MARTIN: I mean, you have to know that at this point, there are people who question Diana Nyad's kind of whole story. People know she made the swim. I mean, there were plenty of people around who saw that she made the swim. But there are aspects of her career that many people in the endurance swimming community just say, she's exaggerated it, and over the years, given lots of interviews where she's kind of puffed up her resume, as it were, and they're not happy about that. And this is not a documentary, but you are documentarians. I know for a fact that documentarians tend to do a lot of research. Did you know that there was this whole thing around the way she's presented herself over the years before you took this project on?

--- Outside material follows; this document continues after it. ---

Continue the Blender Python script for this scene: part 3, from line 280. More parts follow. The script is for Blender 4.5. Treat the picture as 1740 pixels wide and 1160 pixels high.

CHAI VASARHELYI: I find great joy in the controversy and complexity around Diana, and we worked really hard to build that into the film itself. And if you watch it closely, like, it's all there, you know? Like, she's exaggerating the size of the check or when Bonnie is like, it's not always the way Diana explains it. And, you know, I think it just - she's a complicated character and that's OK.

MARTIN: But she does say she was the first woman to swim around the Manhattan Island. She wasn't, I mean, she was the seventh. You know, stuff like that, that's just not true. I mean, so that's not...

CHAI VASARHELYI: She was the fastest human...


CHAI VASARHELYI: ...To swim around the island.


CHAI VASARHELYI: And yeah, I totally agree. Like, you know, at 28 years old, I think she was very much a hustler, and that's part of the character. I actually - I really take great joy in the fact that Diana is so kind of tricky and complicated and charismatic and unlikable, but likable sometimes, you know?

MARTIN: (Laughter) Yeah. That is Elizabeth Chai Vasarhelyi. She and her husband, Jimmy Chin, are the co-directors of the film "Nyad." You can look for it on Netflix. Chai Vasarhelyi, thanks so much for talking to us.

CHAI VASARHELYI: No, thank you, this was so much fun.